PGG Wrightson (PGGW) chairman Keith Smith defended his new business partner, saying in a statement that there had been full disclosure and due diligence prior to the transaction, and a motion to dismiss the court action was heard in July and Agria was waiting the decision.
"The fact that the relationship has progressed to the point of announcement demonstrates that neither PGGW, Agria nor their advisers found issues of significant concern."
He said the relationship would be beneficial to both parties.
Craigs said while Agria was conservatively financed - as at September 2008 it had $US174 million ($NZ230 million) on hand - much of the success of the venture depended on the performance of the new Agria management.

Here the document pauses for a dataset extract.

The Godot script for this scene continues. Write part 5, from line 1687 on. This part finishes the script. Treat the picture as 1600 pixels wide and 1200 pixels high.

PGGW rated the new management highly.
Xie Tao has been appointed chief executive, replacing Alan Lai, who remained as chairman.
Christopher Boddington was appointed chief financial officer.
Both have a background with PricewaterhouseCoopers.
Agria, a China-based agricultural company, last Friday announced its intention to spend $36 million for a 12% stake in PGGW, but also signalled its intention to increase that stake.
The deal, dependent on a number of conditions including PGGW paying off a $200 million loan, was hailed as two like companies co-operating for mutual benefit.
PGGW was strong in seed production and livestock broking, which Agria wished to develop, while Agria had cash and strength in seed production.
The Craigs report said the deal would create long-term opportunities for PGGW, but just as importantly the purchase price of 88c a share was at a premium on the current share price.
Agria, which was founded in 2000 and has headquarters in Beijing, was floated on the NYSE in November 2007 at $US16.50 ($NZ22) a share, but has a current share price of $US2.19 ($NZ2.92).
Craigs Investment Partners broker Peter McIntyre described the issues for the low share price as minor, but said it was important that the market was aware of them.
"It would be a lot easier and simpler for everyone if they didn't have those issues," he said.
It has also been revealed that Agria, while cash rich, has a smaller market capitalisation than PGGW, at $US138.4 million ($NZ187 million) compared to PGGW's at $NZ205 million.
PGGW will still have to go to shareholders for more equity, quite likely a two-for-three rights issue at 50c a share, which Craigs said could net it about $115 million.
Combined with the placement and $50 million from working capital, PGGW should be able to pay back the $200 million by next March, the report said.
This also meant PGGW would not have to sell its finance arm, as had been speculated.
Based on this, Craigs has increased its target share price from 74c to 83c.